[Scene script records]
↓
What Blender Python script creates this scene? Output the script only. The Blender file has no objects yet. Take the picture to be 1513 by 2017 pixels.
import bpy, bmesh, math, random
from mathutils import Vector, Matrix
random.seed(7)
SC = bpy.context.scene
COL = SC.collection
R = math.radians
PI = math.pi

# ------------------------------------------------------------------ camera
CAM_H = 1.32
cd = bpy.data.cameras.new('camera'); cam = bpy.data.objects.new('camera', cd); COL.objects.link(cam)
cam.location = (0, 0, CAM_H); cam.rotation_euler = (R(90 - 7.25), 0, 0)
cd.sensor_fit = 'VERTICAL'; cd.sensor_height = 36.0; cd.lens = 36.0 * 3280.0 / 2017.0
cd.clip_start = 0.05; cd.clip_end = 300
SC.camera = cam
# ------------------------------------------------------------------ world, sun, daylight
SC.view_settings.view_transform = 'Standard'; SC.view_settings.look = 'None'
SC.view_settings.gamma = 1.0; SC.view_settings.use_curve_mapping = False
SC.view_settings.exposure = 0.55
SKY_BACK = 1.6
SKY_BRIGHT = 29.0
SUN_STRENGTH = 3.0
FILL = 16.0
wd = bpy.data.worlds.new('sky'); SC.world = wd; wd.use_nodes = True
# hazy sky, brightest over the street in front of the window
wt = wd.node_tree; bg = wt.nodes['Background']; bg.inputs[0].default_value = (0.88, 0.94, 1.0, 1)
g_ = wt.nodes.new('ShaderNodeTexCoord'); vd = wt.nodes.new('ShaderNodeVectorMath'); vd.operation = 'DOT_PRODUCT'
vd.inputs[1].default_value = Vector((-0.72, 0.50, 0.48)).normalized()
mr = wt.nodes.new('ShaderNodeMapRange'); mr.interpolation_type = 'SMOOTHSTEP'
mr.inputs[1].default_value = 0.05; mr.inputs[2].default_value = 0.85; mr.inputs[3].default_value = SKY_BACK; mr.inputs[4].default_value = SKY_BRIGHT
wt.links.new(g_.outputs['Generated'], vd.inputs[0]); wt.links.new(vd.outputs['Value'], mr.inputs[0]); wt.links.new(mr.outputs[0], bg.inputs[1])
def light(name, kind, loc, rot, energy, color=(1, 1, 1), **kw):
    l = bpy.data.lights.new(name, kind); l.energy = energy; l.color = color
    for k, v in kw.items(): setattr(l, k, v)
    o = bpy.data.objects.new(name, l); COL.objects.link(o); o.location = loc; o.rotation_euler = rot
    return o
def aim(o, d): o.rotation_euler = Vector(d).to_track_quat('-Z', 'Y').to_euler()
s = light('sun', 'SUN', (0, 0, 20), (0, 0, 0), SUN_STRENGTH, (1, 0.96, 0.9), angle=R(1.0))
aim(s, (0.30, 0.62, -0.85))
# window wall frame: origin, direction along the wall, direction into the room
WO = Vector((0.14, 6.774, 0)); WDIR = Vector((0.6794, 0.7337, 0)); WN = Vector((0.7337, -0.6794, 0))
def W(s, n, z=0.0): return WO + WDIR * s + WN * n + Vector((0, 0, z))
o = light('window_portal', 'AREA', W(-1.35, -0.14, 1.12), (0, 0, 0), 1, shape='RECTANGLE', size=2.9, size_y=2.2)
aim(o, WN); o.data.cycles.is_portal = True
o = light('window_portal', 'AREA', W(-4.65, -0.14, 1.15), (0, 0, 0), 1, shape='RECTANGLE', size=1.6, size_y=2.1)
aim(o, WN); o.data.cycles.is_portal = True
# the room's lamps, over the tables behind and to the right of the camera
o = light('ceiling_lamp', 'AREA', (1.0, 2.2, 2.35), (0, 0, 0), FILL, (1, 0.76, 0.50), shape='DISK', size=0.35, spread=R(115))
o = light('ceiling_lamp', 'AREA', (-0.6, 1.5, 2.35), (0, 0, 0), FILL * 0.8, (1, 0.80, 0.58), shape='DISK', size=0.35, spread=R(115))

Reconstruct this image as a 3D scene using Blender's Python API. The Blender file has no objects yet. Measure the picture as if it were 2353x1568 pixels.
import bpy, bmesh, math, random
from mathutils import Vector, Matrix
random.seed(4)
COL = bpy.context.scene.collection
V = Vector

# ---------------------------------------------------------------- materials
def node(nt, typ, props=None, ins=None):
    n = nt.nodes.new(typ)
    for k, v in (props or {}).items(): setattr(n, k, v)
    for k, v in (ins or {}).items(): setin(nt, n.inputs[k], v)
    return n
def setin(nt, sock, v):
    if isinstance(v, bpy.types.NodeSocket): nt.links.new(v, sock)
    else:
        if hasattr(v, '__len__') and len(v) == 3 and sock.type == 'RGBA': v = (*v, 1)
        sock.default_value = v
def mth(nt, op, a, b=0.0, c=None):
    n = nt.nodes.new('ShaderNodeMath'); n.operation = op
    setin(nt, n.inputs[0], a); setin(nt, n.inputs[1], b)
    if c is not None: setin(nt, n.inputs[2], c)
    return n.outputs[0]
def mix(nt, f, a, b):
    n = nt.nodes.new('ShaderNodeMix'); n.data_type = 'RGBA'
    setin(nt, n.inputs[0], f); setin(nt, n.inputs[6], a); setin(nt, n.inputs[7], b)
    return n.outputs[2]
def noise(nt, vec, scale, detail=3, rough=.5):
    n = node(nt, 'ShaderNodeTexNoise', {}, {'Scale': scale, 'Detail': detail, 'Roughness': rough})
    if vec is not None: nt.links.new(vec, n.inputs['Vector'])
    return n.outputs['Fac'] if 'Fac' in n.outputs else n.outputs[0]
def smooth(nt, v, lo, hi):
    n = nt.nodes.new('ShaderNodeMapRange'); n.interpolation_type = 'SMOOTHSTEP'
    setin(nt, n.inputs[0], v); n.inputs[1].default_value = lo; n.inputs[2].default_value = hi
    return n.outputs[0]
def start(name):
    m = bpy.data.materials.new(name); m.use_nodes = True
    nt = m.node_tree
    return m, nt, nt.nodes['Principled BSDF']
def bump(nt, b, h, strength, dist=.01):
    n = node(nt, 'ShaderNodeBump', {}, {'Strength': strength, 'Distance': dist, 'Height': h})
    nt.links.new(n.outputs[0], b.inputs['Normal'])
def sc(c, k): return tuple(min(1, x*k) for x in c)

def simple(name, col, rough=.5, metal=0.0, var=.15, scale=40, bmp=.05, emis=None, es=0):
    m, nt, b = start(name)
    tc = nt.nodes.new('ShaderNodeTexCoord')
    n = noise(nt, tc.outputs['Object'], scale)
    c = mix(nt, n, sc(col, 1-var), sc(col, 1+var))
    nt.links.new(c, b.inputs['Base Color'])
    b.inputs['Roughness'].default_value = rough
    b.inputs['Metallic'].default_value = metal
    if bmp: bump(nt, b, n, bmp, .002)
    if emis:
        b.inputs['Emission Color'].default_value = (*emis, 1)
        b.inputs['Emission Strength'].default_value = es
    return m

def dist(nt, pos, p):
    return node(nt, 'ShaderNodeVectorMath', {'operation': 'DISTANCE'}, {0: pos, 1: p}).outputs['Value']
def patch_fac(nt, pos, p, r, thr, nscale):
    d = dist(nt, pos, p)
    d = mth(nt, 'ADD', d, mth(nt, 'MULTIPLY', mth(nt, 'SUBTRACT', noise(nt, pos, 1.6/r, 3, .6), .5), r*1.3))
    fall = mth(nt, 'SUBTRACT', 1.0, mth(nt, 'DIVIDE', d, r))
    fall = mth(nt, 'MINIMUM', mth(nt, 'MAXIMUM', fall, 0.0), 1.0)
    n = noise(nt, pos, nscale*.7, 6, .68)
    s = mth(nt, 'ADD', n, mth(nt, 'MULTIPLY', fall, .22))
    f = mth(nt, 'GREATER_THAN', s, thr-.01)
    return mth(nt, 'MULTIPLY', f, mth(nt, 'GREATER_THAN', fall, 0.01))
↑
↓
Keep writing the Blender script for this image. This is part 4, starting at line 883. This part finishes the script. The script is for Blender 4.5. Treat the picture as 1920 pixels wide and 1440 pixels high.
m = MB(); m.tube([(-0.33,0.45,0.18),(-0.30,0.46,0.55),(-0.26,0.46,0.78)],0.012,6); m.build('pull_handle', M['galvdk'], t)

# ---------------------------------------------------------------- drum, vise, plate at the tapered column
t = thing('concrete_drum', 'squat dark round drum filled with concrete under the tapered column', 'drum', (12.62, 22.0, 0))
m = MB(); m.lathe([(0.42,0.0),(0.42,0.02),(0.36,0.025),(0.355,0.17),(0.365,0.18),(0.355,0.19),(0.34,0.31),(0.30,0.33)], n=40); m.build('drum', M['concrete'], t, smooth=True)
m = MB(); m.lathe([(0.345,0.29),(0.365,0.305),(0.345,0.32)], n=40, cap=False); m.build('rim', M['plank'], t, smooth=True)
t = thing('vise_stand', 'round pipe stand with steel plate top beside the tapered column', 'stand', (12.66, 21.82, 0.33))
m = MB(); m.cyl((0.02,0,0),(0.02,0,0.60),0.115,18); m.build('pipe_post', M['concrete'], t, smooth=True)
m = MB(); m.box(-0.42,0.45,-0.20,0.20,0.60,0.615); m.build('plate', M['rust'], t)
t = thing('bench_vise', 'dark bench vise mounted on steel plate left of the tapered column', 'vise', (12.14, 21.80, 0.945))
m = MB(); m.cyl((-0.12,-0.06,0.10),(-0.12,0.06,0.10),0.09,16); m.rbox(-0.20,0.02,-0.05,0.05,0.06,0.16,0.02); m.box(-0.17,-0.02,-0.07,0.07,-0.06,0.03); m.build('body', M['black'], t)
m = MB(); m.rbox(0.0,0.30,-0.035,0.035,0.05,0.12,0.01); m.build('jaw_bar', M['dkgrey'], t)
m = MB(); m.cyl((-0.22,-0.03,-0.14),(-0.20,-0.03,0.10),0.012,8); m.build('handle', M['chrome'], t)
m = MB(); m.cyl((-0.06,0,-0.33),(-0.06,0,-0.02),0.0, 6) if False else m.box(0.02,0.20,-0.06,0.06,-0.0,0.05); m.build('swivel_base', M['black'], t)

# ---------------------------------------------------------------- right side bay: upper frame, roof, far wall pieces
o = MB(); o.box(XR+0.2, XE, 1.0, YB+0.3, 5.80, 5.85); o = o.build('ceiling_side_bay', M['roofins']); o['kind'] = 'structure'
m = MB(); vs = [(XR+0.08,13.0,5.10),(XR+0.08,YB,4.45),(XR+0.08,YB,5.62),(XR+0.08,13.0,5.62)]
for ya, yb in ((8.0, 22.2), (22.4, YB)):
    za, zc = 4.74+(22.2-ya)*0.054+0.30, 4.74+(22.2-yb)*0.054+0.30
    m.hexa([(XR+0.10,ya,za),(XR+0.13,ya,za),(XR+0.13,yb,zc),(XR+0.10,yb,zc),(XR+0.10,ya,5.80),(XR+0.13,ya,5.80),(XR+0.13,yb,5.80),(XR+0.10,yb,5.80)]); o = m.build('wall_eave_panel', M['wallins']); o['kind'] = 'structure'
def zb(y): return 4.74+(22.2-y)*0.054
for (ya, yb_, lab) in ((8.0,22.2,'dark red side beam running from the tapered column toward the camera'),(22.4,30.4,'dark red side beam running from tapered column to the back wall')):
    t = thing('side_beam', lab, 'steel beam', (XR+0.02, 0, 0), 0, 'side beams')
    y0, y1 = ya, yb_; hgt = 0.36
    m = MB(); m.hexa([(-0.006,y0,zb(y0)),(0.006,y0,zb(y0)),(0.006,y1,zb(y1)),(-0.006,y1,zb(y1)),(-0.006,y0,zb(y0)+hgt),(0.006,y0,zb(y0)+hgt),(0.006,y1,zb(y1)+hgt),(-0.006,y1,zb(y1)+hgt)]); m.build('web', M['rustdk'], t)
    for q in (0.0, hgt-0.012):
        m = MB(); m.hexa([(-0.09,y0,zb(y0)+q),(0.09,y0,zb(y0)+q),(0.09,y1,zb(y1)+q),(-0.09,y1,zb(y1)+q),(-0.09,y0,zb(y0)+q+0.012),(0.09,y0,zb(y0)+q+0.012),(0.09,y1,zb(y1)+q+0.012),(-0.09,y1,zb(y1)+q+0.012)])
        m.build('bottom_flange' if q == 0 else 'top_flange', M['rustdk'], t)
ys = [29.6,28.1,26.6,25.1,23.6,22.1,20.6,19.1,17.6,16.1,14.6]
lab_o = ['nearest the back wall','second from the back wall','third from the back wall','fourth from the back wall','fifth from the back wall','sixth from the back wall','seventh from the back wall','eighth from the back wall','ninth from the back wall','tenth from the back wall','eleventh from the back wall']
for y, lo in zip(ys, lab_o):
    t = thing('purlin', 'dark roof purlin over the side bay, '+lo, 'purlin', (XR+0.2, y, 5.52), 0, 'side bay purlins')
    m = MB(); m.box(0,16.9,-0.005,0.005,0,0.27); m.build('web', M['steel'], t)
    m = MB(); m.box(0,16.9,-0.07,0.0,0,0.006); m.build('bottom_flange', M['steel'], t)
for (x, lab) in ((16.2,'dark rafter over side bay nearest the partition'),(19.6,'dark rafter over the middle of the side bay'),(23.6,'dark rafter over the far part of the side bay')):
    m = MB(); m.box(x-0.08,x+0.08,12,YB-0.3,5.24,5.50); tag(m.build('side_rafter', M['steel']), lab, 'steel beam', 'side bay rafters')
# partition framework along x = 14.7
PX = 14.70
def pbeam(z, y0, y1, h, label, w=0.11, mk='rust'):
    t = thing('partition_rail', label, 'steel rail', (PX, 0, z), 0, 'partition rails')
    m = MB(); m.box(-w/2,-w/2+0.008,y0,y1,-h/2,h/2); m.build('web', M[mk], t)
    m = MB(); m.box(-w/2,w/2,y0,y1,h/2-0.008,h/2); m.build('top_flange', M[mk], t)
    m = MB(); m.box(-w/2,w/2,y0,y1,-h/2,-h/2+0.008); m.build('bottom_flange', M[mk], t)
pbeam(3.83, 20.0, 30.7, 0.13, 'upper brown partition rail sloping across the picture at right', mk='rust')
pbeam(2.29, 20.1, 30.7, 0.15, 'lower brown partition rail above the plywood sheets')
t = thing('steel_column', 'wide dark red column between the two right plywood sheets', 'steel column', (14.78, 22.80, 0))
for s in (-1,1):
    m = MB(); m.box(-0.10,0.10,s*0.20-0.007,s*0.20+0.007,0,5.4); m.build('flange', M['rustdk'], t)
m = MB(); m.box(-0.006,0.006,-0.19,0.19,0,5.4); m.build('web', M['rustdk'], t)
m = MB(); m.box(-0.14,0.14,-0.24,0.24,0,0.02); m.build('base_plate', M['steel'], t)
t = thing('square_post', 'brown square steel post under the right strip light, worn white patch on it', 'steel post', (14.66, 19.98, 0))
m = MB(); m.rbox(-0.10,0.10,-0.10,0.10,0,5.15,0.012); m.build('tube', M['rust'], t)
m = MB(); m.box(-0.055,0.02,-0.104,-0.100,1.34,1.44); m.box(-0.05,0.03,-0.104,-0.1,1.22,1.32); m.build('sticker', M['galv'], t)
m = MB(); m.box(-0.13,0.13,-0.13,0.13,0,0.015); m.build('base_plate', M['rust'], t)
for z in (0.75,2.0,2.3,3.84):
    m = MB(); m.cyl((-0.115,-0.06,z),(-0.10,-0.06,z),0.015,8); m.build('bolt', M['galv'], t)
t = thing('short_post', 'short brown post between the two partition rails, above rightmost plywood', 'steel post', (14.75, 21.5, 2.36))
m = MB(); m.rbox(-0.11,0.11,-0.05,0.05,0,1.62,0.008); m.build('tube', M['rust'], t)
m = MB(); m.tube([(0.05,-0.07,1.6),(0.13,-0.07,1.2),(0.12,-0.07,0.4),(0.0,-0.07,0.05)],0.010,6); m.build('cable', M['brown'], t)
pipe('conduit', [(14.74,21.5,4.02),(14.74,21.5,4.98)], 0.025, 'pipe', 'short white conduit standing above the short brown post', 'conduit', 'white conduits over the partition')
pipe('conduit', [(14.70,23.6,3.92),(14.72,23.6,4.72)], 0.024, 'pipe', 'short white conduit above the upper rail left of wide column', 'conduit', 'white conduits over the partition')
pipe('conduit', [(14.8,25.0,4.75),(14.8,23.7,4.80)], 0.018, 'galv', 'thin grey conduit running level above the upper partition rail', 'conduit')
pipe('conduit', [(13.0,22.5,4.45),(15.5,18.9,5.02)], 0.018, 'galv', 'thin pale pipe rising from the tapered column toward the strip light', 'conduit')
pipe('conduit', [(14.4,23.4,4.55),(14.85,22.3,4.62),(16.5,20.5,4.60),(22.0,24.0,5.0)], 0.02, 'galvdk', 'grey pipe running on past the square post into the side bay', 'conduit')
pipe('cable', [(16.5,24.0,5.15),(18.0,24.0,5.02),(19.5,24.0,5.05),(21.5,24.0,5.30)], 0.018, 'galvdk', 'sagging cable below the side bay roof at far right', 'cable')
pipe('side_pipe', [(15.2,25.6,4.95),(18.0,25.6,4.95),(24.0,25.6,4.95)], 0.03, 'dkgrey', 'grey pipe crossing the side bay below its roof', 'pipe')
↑
↓
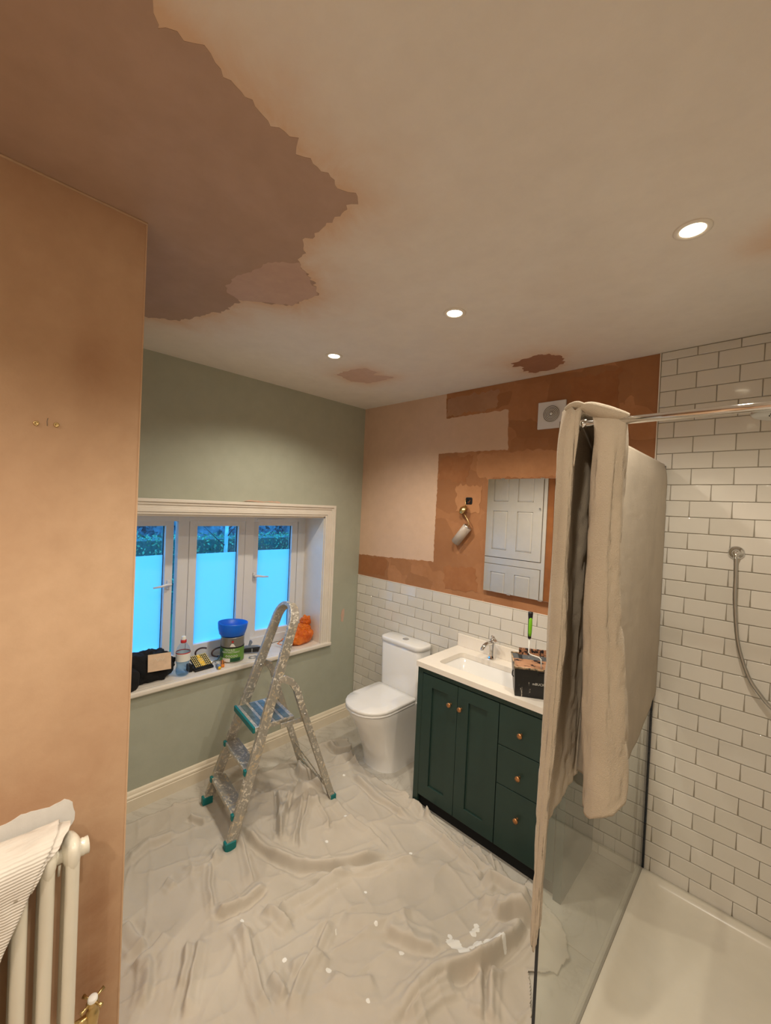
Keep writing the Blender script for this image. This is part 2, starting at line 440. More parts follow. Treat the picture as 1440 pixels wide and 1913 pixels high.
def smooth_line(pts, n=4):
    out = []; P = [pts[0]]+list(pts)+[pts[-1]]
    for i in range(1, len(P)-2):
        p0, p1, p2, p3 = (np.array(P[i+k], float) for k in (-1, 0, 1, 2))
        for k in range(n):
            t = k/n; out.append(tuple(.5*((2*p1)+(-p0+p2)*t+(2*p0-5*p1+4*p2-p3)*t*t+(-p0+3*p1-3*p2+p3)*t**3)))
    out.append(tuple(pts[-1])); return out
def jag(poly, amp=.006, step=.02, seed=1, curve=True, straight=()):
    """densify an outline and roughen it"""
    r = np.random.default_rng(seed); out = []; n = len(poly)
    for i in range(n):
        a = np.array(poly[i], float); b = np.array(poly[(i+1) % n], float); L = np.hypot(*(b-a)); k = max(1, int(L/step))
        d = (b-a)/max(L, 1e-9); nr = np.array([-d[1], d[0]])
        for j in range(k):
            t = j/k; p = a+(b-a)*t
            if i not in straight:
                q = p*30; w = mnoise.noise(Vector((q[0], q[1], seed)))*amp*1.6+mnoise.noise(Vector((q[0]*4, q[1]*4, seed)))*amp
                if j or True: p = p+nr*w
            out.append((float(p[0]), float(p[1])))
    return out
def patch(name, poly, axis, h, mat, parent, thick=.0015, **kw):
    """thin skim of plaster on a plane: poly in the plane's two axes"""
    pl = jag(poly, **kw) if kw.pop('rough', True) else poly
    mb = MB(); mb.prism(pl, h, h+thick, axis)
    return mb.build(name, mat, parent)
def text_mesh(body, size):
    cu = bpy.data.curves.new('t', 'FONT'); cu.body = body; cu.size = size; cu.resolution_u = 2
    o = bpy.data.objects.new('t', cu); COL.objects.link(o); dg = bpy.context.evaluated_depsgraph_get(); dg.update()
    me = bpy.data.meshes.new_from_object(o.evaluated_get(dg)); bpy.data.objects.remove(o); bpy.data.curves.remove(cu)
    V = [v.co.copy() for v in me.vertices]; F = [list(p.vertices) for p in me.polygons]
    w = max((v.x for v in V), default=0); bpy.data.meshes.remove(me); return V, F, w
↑
● WHAT IS BEING ASKED
Locate the word "Python" in the records above, and return each line that has it.

● EXERCISE OUTPUT
What Blender Python script creates this scene? Output the script only. The Blender file has no objects yet. Take the picture to be 1513 by 2017 pixels.
Reconstruct this image as a 3D scene using Blender's Python API. The Blender file has no objects yet. Measure the picture as if it were 2353x1568 pixels.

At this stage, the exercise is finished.